The Real ID Act was passed in Congress in 2005 and took effect in Wisconsin in 2007. This makes it mandatory for states to turn driver’s licenses into federal identification cards, and social security numbers on driver’s licenses are required. As a result of this, individuals without documentation are not able to acquire a license to legally drive. Those who had previously been able to drive no longer have a valid license to do so. Other countries do not use Driver’s Licenses as a form of identification, therefore, immigrants in other countries do not have these issues.

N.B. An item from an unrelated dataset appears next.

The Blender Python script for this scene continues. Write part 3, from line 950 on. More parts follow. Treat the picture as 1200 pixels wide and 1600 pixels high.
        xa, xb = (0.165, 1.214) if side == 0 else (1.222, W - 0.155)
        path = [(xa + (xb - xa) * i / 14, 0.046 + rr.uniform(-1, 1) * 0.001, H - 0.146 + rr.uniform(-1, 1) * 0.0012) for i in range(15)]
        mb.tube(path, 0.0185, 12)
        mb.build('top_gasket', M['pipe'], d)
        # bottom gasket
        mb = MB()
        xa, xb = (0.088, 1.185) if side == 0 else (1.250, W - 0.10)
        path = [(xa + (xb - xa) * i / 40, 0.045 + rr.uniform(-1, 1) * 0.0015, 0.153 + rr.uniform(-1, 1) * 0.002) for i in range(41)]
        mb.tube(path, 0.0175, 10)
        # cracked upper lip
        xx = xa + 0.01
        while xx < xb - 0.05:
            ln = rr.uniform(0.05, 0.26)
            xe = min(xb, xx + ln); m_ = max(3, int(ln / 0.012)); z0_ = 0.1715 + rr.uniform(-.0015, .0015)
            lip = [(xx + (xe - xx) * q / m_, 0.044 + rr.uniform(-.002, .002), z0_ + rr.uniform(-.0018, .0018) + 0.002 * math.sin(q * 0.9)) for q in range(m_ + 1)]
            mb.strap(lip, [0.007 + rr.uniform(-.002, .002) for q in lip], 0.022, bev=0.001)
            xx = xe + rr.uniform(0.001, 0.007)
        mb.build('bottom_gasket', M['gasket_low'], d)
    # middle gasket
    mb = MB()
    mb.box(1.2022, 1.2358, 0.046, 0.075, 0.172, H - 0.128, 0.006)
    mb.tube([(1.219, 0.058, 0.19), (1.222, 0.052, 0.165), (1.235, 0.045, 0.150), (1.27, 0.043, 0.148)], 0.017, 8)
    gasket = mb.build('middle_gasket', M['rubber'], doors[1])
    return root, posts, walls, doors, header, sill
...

Once the federal government adapted driver’s licenses as a formal identification, it meant many individuals could no longer drive legally. This makes it harder for families to get to work, to take their kids to school, to buy groceries, and to live in general. Imagine always having the fear of being pulled over because you have to break the law to get you and your family around. It’s not because you are a bad driver, but because you do not have a social security number. And not only might you get a ticket, you can be deported for having even a minor traffic violation on your record. By receiving a ticket, your name is now in the system and Immigration and Customs Enforcement (ICE) can view that information. Now you run the risk of ICE coming to your door  because you needed to take your kids to school, you needed to go to work, or you needed to buy groceries.

The Real ID Act  has presented a public safety issue as these individuals do not have access to auto insurance or driving tests. The Real ID Act, however, allows states to form alternative driver’s licenses to provide a way to drive legally, to access driver’s education, and to obtain auto insurance. This would decrease legal infractions and would provide benefits to the economy, allowing workers to travel to job sites. 

Although fourteen other states have adopted alternative licenses, Wisconsin has not – even though undocumented immigrants were able to obtain driver’s cards in Wisconsin up until the year 2004. Though groups such as the Dairy Business Association support this bill, and JONAH’s Immigration Task Force has presented many arguments for legislators to consider, the bill did not get a committee hearing or vote, so was never introduced this past legislative period.

JONAH’s Immigration Task Force will keep working on this issue.